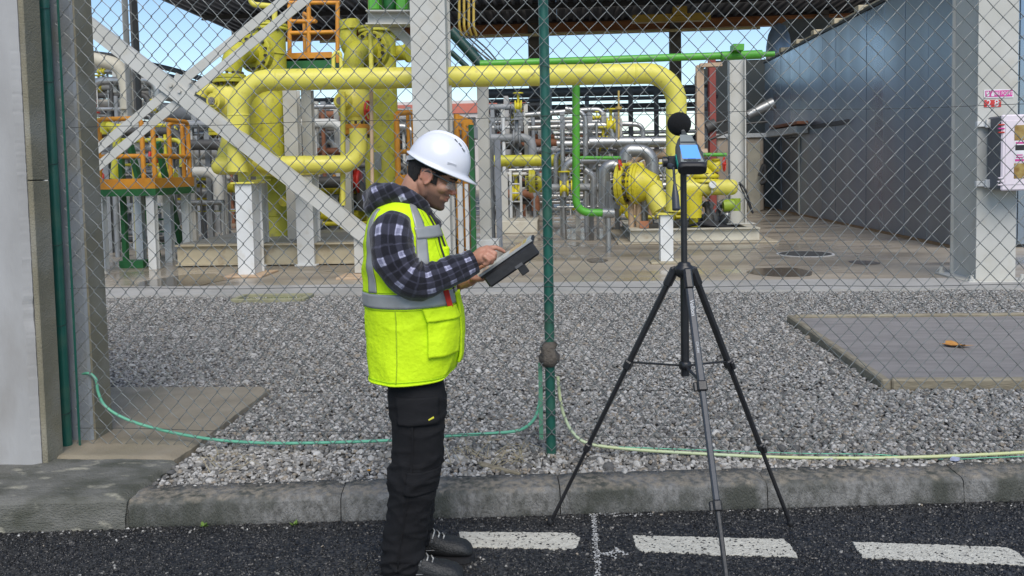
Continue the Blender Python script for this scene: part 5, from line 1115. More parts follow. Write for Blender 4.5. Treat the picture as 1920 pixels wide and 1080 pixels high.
# --- things lying on the yard floor
WAT = bpy.data.materials.new('standing_water'); WAT.use_nodes = True; b_ = WAT.node_tree.nodes['Principled BSDF']; b_.inputs['Base Color'].default_value = (.13, .105, .078, 1); b_.inputs['Roughness'].default_value = .1; b_.inputs['IOR'].default_value = 1.33
def puddle(x, y, rx, ry, seed):
    c = G(x, y, .14); m = MB(); pts = []
    e = G(x+rx, y, .14); k = (e-c).length; kd = abs(G(x, y+ry, .14).y-c.y)
    for i in range(48):
        q = 6.283*i/48; s = 1+.28*noise.noise((math.cos(q)*1.6, math.sin(q)*1.6, seed)); pts.append((c.x+k*s*math.cos(q), c.y+kd*s*math.sin(q), .1405))
    m.add(pts, [tuple(range(48))]); struct('puddle', m, WAT)
for a in ((1465, 510, 62, 9, 1), (345, 527, 72, 14, 2), (1090, 437, 48, 12, 3), (1118, 488, 19, 5, 4), (1076, 457, 12, 4, 5), (1340, 463, 80, 6, 7), (1620, 492, 30, 4, 8)): puddle(*a)
def cover(x, y, rx, label):
    c = G(x, y, .14); r_ = (G(x+rx, y, .14)-c).length; t = thing('manhole_cover', label, 'manhole cover', (c.x, c.y, .137))
    m = MB(); m.lathe((c.x, c.y, .1365), (0, 0, 1), [(0, r_), (.008, r_), (.009, r_*.96)], 40, False); m.build('lid', DKS, t)
    m = MB(); m.lathe((c.x, c.y, .1366), (0, 0, 1), [(0, r_*1.1), (.006, r_*1.1), (.0062, r_*1.005)], 40, False); m.build('frame_ring', CONC, t)
    m = MB()
    for k in range(-4, 5):
        w_ = math.sqrt(max(0, 1-(k/5)**2))*r_*.85; m.box((c.x-w_, c.y+k*r_/5.5-.012, .1456), (c.x+w_, c.y+k*r_/5.5+.012, .149))
    m.build('ribs', DKS, t)
cover(1510, 476, 50, 'round dark manhole cover in the yard near the metal building')
gr = thing('drain_frame', 'sunken drain frame with greenish water at the gravel edge', 'drain', G(510, 562, .1))
c = G(512, 562, .12)
for p0, p1 in (((-.42, -.2), (.42, -.2)), ((-.42, .2), (.42, .2)), ((-.42, -.2), (-.42, .2)), ((.42, -.2), (.42, .2))):
    m = MB(); m.bar((c.x+p0[0], c.y+p0[1], .135), (c.x+p1[0], c.y+p1[1], .135), .06, .06 if p0[0] == p1[0] else .058, ch=.006); m.build('frame_bar', mat('mossy_rim', (.30, .29, .18), .8, scale=10, bump=.1), gr)
m = MB(); m.box((c.x-.39, c.y-.17, .09), (c.x+.39, c.y+.17, .128)); m.build('water', mat('green_water', (.16, .19, .05), .08, scale=5, bump=0), gr)
# ------------------------------------------------------------------ the man
PY0 = 3.45
def Sg(x, y, dy=0): return P(x, y, PY0+dy)
def fuse(mb, voxel, it=2, name='fused'):
    """one continuous skin out of overlapping volumes"""
    me = bpy.data.meshes.new(name); me.from_pydata(mb.v, [], mb.f); o = bpy.data.objects.new(name, me); COL.objects.link(o)
    r = o.modifiers.new('r', 'REMESH'); r.mode = 'VOXEL'; r.voxel_size = voxel; r.use_smooth_shade = True
    if it: s = o.modifiers.new('s', 'SMOOTH'); s.factor = .5; s.iterations = it
    bpy.context.view_layer.update(); dg = bpy.context.evaluated_depsgraph_get()
    out = bpy.data.meshes.new_from_object(o.evaluated_get(dg)); bpy.data.objects.remove(o); out.name = name
    return out
def coords(me):
    a = np.empty(len(me.vertices)*3, np.float32); me.vertices.foreach_get('co', a); return a.reshape(-1, 3)
def displace(me, fn):
    co = coords(me); no = np.empty(len(me.vertices)*3, np.float32); me.vertices.foreach_get('normal', no); no = no.reshape(-1, 3)
    d = np.array([fn(Vector(p)) for p in co], np.float32); co = co+no*d[:, None]; me.vertices.foreach_set('co', co.ravel()); me.update()
def smooth_all(me): me.polygons.foreach_set('use_smooth', [True]*len(me.polygons)); me.update()
def chain(mb, pts, n=14):
    """tapered rounded limb through (point, radius)"""
    for (p, r), (q, s) in zip(pts[:-1], pts[1:]):
        mb.cyl(p, q, r, s, n)
    for p, r in pts: mb.ell(p, r, r, r, n=n, m=8)
def cat_rom(pts, sub=8):
    out = []; A = [np.array(p, float) for p in pts]
    for i in range(len(A)-1):
        p0, p1, p2, p3 = A[max(i-1, 0)], A[i], A[i+1], A[min(i+2, len(A)-1)]
        for k in range(sub):
            t = k/sub; out.append(.5*((2*p1)+(p2-p0)*t+(2*p0-5*p1+4*p2-p3)*t*t+(3*p1-p0-3*p2+p3)*t**3))
    out.append(A[-1]); return out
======
[STATED TASK] Leave out the pictures and transcribe everything else exactly.

[TASK RESULT]
Continue the Blender Python script for this scene: part 5, from line 1115. More parts follow. Write for Blender 4.5. Treat the picture as 1920 pixels wide and 1080 pixels high.
# --- things lying on the yard floor
WAT = bpy.data.materials.new('standing_water'); WAT.use_nodes = True; b_ = WAT.node_tree.nodes['Principled BSDF']; b_.inputs['Base Color'].default_value = (.13, .105, .078, 1); b_.inputs['Roughness'].default_value = .1; b_.inputs['IOR'].default_value = 1.33
def puddle(x, y, rx, ry, seed):
    c = G(x, y, .14); m = MB(); pts = []
    e = G(x+rx, y, .14); k = (e-c).length; kd = abs(G(x, y+ry, .14).y-c.y)
    for i in range(48):
        q = 6.283*i/48; s = 1+.28*noise.noise((math.cos(q)*1.6, math.sin(q)*1.6, seed)); pts.append((c.x+k*s*math.cos(q), c.y+kd*s*math.sin(q), .1405))
    m.add(pts, [tuple(range(48))]); struct('puddle', m, WAT)
for a in ((1465, 510, 62, 9, 1), (345, 527, 72, 14, 2), (1090, 437, 48, 12, 3), (1118, 488, 19, 5, 4), (1076, 457, 12, 4, 5), (1340, 463, 80, 6, 7), (1620, 492, 30, 4, 8)): puddle(*a)
def cover(x, y, rx, label):
    c = G(x, y, .14); r_ = (G(x+rx, y, .14)-c).length; t = thing('manhole_cover', label, 'manhole cover', (c.x, c.y, .137))
    m = MB(); m.lathe((c.x, c.y, .1365), (0, 0, 1), [(0, r_), (.008, r_), (.009, r_*.96)], 40, False); m.build('lid', DKS, t)
    m = MB(); m.lathe((c.x, c.y, .1366), (0, 0, 1), [(0, r_*1.1), (.006, r_*1.1), (.0062, r_*1.005)], 40, False); m.build('frame_ring', CONC, t)
    m = MB()
    for k in range(-4, 5):
        w_ = math.sqrt(max(0, 1-(k/5)**2))*r_*.85; m.box((c.x-w_, c.y+k*r_/5.5-.012, .1456), (c.x+w_, c.y+k*r_/5.5+.012, .149))
    m.build('ribs', DKS, t)
cover(1510, 476, 50, 'round dark manhole cover in the yard near the metal building')
gr = thing('drain_frame', 'sunken drain frame with greenish water at the gravel edge', 'drain', G(510, 562, .1))
c = G(512, 562, .12)
for p0, p1 in (((-.42, -.2), (.42, -.2)), ((-.42, .2), (.42, .2)), ((-.42, -.2), (-.42, .2)), ((.42, -.2), (.42, .2))):
    m = MB(); m.bar((c.x+p0[0], c.y+p0[1], .135), (c.x+p1[0], c.y+p1[1], .135), .06, .06 if p0[0] == p1[0] else .058, ch=.006); m.build('frame_bar', mat('mossy_rim', (.30, .29, .18), .8, scale=10, bump=.1), gr)
m = MB(); m.box((c.x-.39, c.y-.17, .09), (c.x+.39, c.y+.17, .128)); m.build('water', mat('green_water', (.16, .19, .05), .08, scale=5, bump=0), gr)
# ------------------------------------------------------------------ the man
PY0 = 3.45
def Sg(x, y, dy=0): return P(x, y, PY0+dy)
def fuse(mb, voxel, it=2, name='fused'):
    """one continuous skin out of overlapping volumes"""
    me = bpy.data.meshes.new(name); me.from_pydata(mb.v, [], mb.f); o = bpy.data.objects.new(name, me); COL.objects.link(o)
    r = o.modifiers.new('r', 'REMESH'); r.mode = 'VOXEL'; r.voxel_size = voxel; r.use_smooth_shade = True
    if it: s = o.modifiers.new('s', 'SMOOTH'); s.factor = .5; s.iterations = it
    bpy.context.view_layer.update(); dg = bpy.context.evaluated_depsgraph_get()
    out = bpy.data.meshes.new_from_object(o.evaluated_get(dg)); bpy.data.objects.remove(o); out.name = name
    return out
def coords(me):
    a = np.empty(len(me.vertices)*3, np.float32); me.vertices.foreach_get('co', a); return a.reshape(-1, 3)
def displace(me, fn):
    co = coords(me); no = np.empty(len(me.vertices)*3, np.float32); me.vertices.foreach_get('normal', no); no = no.reshape(-1, 3)
    d = np.array([fn(Vector(p)) for p in co], np.float32); co = co+no*d[:, None]; me.vertices.foreach_set('co', co.ravel()); me.update()
def smooth_all(me): me.polygons.foreach_set('use_smooth', [True]*len(me.polygons)); me.update()
def chain(mb, pts, n=14):
    """tapered rounded limb through (point, radius)"""
    for (p, r), (q, s) in zip(pts[:-1], pts[1:]):
        mb.cyl(p, q, r, s, n)
    for p, r in pts: mb.ell(p, r, r, r, n=n, m=8)
def cat_rom(pts, sub=8):
    out = []; A = [np.array(p, float) for p in pts]
    for i in range(len(A)-1):
        p0, p1, p2, p3 = A[max(i-1, 0)], A[i], A[i+1], A[min(i+2, len(A)-1)]
        for k in range(sub):
            t = k/sub; out.append(.5*((2*p1)+(p2-p0)*t+(2*p0-5*p1+4*p2-p3)*t*t+(3*p1-p0-3*p2+p3)*t**3))
    out.append(A[-1]); return out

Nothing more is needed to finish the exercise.